Caroline ist am liebsten für sich. Deshalb möchte sie ihren Nachnamen hier auch nicht verraten – dafür aber das Alleinsein enttabuisieren.
«Ich habe mich nie intensiv mit dem Alleinsein befasst, weil es für mich das Normalste der Welt ist – schon seit meiner Kindheit. Es entspricht ganz einfach meinem Naturell. Ich bin mir bewusst, dass ich damit eine Spezie rara bin, fühle mich aber wohl als Aussenseiterin und bin zufrieden mit mir.
Vor zehn Jahren liess ich mich nach dreissig Jahren Ehe und zwei Kindern scheiden, weil ich lieber mit mir alleine bin als zu zweit alleine. Wir hatten im Kanton Graubünden einen Landwirtschaftsbetrieb geführt. Als ich nach der Trennung ins Prättigau zog, versuchte ich anfangs, neue Kontakte zu knüpfen. Bis ich mir eingestand, dass mir dies widerstrebt. Auf Leute zuzugehen, ist nicht mein Ding. Smalltalk mag ich gar nicht. Wenn möglich meide ich Gruppen, da ich durch meine hochsensible Seite mit Lärm schnell überfordert bin.

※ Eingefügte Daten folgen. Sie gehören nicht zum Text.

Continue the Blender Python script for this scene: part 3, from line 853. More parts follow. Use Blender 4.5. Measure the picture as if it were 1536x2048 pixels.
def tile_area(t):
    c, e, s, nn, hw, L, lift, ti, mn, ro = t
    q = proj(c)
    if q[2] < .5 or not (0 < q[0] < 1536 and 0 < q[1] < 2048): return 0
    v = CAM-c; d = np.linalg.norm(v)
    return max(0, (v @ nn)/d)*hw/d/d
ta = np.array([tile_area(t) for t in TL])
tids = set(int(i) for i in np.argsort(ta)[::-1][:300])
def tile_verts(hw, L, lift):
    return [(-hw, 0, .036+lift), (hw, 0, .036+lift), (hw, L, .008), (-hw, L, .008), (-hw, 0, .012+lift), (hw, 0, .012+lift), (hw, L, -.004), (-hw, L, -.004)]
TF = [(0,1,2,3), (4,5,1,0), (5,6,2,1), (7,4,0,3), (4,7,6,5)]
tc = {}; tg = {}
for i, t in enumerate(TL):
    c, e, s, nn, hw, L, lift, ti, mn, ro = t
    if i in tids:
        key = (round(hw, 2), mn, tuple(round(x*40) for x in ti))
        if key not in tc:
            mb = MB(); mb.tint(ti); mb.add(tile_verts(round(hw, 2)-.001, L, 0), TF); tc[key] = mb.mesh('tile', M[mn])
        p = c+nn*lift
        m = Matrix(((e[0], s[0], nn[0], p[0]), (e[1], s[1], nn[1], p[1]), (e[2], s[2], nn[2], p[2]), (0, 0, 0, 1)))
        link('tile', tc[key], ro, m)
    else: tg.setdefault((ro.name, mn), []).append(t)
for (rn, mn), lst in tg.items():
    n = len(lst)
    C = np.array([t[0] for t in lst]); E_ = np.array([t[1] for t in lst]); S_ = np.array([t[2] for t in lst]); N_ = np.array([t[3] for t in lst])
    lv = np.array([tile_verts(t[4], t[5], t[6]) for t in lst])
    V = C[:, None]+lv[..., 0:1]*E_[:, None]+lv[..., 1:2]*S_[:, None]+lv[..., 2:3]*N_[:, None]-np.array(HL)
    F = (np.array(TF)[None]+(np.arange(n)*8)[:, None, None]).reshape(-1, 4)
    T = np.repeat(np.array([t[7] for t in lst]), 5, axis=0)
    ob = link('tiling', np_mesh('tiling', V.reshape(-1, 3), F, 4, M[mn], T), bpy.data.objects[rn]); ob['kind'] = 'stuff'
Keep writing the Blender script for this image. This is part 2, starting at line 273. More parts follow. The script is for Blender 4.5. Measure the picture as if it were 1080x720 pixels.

Ich liebe es, den ganzen Nachmittag auf dem Balkon oder auf dem Campingplatz zu sitzen und nichts zu tun – oder ein Hörbuch zu geniessen. Ich kann auch stundenlang basteln oder meditativ malen, ganz bei mir, ohne nachzudenken. Ich habe meinen Frieden, bin für niemanden verantwortlich und kann tun und lassen, was ich will. Ich finde es genial, alleine zu sein. Dieser Beitrag soll helfen, das Thema zu enttabuisieren. Alleinsein muss nichts Negatives sein.» (fro)
Hörtipp «So bin ich eben»
Der Psychologie-Podcast «So bin ich eben» von RTL+ liefert gute Denkanstösse und Diskussionen zum Thema. So etwa die Folge «Allein sein – wie wir emotional unabhängig werden» vom 31. Mai 2023 oder auch «7 Wege aus der Einsamkeit» vom 7. Februar 2024. Online zu hören auf plus.rtl.de – oder u. a. auch bei Spotify.